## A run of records
--- Begin ---

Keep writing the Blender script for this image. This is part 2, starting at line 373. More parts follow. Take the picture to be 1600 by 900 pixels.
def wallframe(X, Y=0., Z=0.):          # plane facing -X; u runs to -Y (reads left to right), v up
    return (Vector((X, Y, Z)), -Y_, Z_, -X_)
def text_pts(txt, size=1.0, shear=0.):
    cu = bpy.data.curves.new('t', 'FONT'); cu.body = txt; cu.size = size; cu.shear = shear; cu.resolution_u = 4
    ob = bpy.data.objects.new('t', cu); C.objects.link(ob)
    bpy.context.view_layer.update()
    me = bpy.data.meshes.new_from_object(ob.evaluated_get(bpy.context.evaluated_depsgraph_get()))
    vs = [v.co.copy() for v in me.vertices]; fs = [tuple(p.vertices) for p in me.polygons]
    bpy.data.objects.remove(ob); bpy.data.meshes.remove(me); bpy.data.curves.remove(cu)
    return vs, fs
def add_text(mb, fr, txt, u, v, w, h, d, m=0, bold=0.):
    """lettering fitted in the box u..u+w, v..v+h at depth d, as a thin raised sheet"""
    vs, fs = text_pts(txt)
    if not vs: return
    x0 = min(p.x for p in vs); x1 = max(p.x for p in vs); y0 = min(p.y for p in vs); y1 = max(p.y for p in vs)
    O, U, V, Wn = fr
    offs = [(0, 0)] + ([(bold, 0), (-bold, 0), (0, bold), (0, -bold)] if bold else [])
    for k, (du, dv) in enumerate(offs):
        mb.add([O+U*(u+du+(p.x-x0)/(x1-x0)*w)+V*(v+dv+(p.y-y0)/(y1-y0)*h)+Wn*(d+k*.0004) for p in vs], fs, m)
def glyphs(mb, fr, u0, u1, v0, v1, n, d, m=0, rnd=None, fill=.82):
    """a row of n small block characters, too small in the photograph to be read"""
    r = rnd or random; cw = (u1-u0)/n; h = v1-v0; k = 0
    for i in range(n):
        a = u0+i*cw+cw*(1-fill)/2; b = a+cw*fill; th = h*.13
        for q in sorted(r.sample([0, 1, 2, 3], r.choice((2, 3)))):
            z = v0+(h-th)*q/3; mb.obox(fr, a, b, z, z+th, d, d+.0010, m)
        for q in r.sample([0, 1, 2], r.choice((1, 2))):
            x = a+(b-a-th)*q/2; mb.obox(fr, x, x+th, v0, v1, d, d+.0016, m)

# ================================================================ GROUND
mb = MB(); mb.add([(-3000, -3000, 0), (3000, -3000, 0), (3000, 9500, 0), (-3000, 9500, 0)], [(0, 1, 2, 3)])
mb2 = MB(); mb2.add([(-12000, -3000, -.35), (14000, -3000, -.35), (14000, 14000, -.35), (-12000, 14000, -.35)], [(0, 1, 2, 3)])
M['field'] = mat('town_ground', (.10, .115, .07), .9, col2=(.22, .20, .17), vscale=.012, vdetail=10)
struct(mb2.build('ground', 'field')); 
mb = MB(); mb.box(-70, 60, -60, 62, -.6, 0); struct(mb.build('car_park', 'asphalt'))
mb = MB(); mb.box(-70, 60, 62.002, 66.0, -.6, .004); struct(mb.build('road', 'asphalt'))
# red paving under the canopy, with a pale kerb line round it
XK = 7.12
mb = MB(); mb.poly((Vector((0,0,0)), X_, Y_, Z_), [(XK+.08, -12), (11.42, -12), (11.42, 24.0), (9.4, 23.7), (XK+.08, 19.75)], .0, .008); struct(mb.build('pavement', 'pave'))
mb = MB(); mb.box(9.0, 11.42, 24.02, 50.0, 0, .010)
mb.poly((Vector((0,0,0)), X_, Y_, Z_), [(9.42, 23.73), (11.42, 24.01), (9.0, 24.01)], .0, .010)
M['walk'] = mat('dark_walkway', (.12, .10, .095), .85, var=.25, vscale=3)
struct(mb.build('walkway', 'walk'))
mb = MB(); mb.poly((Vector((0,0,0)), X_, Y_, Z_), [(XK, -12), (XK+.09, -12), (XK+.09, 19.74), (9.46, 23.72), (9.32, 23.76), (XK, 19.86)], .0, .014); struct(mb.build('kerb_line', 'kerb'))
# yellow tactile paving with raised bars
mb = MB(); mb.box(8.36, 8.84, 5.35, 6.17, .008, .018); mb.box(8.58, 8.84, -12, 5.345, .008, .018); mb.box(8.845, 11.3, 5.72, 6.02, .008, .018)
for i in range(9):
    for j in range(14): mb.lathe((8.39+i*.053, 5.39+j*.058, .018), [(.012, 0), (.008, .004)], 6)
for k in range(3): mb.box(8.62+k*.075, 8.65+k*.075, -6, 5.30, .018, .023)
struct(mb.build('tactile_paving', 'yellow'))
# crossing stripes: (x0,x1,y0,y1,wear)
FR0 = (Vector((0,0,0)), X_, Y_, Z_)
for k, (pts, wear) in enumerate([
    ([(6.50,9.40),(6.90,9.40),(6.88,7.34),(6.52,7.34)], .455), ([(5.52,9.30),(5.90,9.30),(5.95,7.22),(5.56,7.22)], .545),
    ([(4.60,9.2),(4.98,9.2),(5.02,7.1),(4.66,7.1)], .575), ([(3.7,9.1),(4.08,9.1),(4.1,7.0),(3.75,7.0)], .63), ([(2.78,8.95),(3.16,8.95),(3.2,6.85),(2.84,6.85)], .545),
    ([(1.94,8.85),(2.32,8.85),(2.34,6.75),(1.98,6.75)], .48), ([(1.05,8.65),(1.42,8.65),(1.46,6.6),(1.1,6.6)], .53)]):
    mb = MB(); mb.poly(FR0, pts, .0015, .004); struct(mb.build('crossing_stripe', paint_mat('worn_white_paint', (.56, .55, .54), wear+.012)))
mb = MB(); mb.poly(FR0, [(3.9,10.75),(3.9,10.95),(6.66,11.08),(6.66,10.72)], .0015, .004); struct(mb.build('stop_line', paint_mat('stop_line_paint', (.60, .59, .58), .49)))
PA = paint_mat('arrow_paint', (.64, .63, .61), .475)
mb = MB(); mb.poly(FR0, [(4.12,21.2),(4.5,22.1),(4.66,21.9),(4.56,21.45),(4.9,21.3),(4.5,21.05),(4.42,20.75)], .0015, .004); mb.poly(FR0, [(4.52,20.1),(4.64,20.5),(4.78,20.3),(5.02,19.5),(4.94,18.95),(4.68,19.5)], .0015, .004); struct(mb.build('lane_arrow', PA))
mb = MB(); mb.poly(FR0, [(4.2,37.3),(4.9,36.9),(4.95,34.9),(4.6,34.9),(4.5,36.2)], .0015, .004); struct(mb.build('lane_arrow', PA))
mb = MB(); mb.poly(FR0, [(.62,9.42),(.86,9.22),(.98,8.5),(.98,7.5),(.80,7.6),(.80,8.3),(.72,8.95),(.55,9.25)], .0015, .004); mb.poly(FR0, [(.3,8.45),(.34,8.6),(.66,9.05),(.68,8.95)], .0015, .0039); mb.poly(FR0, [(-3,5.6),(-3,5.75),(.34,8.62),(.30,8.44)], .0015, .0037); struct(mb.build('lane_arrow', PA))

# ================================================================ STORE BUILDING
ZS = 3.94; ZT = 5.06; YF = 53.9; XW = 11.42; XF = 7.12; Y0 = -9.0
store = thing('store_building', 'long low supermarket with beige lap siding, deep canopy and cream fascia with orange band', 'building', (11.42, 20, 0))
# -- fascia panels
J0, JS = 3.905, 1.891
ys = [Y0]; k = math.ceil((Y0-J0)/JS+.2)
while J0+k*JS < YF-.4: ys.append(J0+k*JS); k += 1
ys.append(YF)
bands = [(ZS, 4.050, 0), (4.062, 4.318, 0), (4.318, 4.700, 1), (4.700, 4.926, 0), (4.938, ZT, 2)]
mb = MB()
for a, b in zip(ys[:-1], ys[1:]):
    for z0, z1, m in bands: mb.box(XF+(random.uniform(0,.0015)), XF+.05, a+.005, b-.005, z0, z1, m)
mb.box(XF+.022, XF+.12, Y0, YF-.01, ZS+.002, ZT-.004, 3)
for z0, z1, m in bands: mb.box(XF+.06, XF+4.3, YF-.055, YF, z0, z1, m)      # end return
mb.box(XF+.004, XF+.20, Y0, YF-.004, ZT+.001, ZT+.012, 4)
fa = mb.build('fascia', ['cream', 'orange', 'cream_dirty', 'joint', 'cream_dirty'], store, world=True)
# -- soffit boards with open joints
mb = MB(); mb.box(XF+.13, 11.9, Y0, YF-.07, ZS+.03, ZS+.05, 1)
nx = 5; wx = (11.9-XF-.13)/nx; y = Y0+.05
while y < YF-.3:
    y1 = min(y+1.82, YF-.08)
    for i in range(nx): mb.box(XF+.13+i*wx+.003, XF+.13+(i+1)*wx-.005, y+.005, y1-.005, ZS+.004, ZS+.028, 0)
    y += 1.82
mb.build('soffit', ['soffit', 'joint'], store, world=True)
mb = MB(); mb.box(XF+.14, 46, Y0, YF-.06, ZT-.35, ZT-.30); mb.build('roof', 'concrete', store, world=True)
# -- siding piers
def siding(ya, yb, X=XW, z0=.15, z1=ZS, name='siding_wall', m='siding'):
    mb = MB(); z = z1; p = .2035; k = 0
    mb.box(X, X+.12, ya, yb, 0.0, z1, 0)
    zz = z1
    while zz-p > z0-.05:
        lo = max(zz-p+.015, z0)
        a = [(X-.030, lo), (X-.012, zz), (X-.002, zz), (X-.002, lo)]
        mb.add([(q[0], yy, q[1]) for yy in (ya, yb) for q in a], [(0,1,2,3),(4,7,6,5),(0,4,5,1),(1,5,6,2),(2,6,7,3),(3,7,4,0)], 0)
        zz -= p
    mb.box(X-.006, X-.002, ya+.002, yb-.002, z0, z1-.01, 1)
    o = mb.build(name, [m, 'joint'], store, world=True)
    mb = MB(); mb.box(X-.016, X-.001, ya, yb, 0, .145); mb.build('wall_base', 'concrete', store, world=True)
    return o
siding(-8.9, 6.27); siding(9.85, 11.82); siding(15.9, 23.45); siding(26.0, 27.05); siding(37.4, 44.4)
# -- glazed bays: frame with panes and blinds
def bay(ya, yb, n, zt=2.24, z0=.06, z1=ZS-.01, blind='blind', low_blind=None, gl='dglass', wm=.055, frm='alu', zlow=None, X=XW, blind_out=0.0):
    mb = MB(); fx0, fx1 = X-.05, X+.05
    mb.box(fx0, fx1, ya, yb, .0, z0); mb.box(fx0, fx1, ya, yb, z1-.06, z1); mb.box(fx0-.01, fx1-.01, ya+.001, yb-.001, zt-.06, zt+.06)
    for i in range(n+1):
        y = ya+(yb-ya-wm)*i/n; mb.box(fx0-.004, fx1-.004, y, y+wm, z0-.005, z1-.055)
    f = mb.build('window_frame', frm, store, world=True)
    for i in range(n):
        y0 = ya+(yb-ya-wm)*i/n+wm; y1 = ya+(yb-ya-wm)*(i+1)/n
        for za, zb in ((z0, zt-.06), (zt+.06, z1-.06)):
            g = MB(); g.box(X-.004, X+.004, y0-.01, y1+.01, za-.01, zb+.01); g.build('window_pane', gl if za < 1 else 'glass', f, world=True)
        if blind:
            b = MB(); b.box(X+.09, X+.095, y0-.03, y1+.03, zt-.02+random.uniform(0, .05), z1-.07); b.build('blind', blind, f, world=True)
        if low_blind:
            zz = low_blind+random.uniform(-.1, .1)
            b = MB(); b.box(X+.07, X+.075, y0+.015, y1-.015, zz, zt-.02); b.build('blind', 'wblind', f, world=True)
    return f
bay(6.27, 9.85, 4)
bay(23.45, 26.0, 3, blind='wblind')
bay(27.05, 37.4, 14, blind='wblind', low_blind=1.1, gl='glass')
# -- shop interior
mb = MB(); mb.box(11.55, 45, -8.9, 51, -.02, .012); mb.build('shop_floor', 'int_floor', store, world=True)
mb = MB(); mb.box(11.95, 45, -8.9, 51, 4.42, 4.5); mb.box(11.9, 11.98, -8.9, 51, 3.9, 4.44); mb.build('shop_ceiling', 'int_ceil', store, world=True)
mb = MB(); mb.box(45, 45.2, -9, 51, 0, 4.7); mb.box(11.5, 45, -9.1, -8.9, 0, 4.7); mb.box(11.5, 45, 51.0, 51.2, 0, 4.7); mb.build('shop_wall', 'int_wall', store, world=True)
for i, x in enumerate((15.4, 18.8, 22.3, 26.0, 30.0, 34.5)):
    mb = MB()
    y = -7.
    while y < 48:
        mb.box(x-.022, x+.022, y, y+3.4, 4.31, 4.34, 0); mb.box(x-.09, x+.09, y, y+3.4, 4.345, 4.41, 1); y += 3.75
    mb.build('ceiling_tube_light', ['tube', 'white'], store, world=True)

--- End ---
--- Begin ---

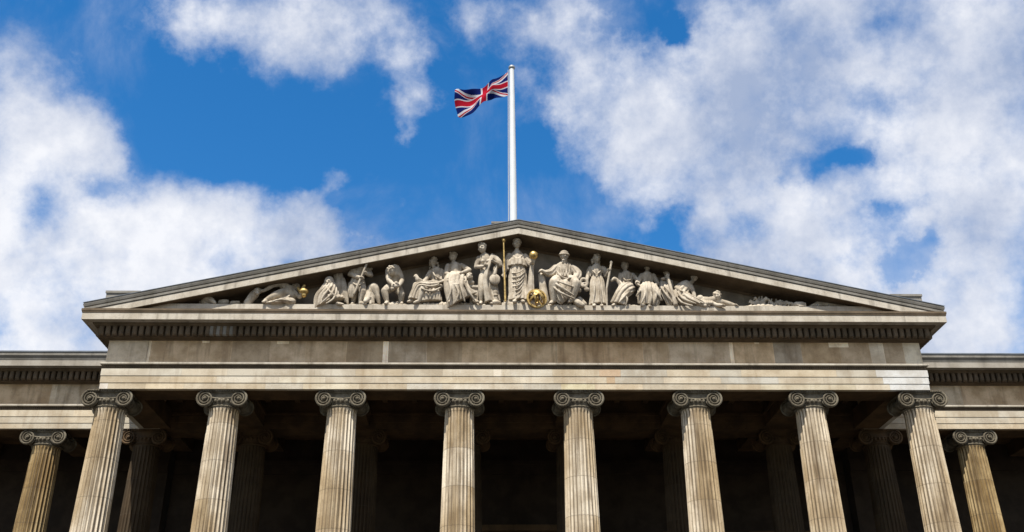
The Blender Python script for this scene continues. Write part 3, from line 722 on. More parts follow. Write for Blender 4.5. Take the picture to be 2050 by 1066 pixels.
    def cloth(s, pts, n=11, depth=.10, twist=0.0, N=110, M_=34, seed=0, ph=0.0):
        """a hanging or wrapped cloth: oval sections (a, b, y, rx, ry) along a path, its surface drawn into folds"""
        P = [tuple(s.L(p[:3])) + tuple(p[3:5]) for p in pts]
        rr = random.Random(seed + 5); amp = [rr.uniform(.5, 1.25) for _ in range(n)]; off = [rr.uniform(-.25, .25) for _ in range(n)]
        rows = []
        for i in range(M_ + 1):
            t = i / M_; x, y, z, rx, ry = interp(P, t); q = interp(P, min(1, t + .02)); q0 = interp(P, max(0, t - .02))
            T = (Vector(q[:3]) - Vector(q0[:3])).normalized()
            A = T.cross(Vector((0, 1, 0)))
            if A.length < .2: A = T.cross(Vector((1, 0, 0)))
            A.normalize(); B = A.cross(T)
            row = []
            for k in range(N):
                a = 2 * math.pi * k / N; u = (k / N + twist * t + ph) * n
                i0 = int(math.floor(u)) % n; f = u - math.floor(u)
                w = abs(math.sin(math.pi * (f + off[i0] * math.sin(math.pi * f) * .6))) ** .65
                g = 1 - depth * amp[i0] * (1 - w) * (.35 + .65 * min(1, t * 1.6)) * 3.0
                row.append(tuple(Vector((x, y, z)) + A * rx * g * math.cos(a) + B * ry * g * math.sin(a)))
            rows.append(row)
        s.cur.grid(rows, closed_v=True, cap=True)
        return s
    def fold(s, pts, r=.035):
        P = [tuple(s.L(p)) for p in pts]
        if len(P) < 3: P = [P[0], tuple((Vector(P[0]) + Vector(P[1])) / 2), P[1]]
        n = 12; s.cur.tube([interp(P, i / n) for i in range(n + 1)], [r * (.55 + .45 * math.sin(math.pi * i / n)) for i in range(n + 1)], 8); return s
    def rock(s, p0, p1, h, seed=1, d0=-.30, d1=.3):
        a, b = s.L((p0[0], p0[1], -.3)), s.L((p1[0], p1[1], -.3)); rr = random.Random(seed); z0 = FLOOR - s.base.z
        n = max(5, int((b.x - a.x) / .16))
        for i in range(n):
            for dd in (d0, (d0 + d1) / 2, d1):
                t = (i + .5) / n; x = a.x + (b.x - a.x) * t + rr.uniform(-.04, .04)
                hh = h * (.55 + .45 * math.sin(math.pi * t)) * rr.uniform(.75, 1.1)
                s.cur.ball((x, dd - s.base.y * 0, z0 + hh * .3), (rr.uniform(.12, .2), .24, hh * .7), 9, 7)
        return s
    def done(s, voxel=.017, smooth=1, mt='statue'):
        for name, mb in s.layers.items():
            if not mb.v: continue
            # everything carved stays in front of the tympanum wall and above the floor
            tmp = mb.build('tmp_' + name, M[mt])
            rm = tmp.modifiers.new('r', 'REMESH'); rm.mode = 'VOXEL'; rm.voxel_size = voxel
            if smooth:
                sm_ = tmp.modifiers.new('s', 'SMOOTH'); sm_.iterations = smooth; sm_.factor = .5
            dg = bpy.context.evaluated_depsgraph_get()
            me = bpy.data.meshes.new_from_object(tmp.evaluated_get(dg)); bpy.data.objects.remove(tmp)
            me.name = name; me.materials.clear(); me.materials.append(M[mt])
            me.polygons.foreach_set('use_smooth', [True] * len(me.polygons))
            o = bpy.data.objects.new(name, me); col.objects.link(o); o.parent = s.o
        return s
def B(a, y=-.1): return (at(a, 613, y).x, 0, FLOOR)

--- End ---

## What you will do
Within the listing above, give again exactly every line from the line with "Keep writing the" through the line with "x = a+(b-a-th)*q/2;", both included, and no other line.

## Complete output
Keep writing the Blender script for this image. This is part 2, starting at line 373. More parts follow. Take the picture to be 1600 by 900 pixels.
def wallframe(X, Y=0., Z=0.):          # plane facing -X; u runs to -Y (reads left to right), v up
    return (Vector((X, Y, Z)), -Y_, Z_, -X_)
def text_pts(txt, size=1.0, shear=0.):
    cu = bpy.data.curves.new('t', 'FONT'); cu.body = txt; cu.size = size; cu.shear = shear; cu.resolution_u = 4
    ob = bpy.data.objects.new('t', cu); C.objects.link(ob)
    bpy.context.view_layer.update()
    me = bpy.data.meshes.new_from_object(ob.evaluated_get(bpy.context.evaluated_depsgraph_get()))
    vs = [v.co.copy() for v in me.vertices]; fs = [tuple(p.vertices) for p in me.polygons]
    bpy.data.objects.remove(ob); bpy.data.meshes.remove(me); bpy.data.curves.remove(cu)
    return vs, fs
def add_text(mb, fr, txt, u, v, w, h, d, m=0, bold=0.):
    """lettering fitted in the box u..u+w, v..v+h at depth d, as a thin raised sheet"""
    vs, fs = text_pts(txt)
    if not vs: return
    x0 = min(p.x for p in vs); x1 = max(p.x for p in vs); y0 = min(p.y for p in vs); y1 = max(p.y for p in vs)
    O, U, V, Wn = fr
    offs = [(0, 0)] + ([(bold, 0), (-bold, 0), (0, bold), (0, -bold)] if bold else [])
    for k, (du, dv) in enumerate(offs):
        mb.add([O+U*(u+du+(p.x-x0)/(x1-x0)*w)+V*(v+dv+(p.y-y0)/(y1-y0)*h)+Wn*(d+k*.0004) for p in vs], fs, m)
def glyphs(mb, fr, u0, u1, v0, v1, n, d, m=0, rnd=None, fill=.82):
    """a row of n small block characters, too small in the photograph to be read"""
    r = rnd or random; cw = (u1-u0)/n; h = v1-v0; k = 0
    for i in range(n):
        a = u0+i*cw+cw*(1-fill)/2; b = a+cw*fill; th = h*.13
        for q in sorted(r.sample([0, 1, 2, 3], r.choice((2, 3)))):
            z = v0+(h-th)*q/3; mb.obox(fr, a, b, z, z+th, d, d+.0010, m)
        for q in r.sample([0, 1, 2], r.choice((1, 2))):
            x = a+(b-a-th)*q/2; mb.obox(fr, x, x+th, v0, v1, d, d+.0016, m)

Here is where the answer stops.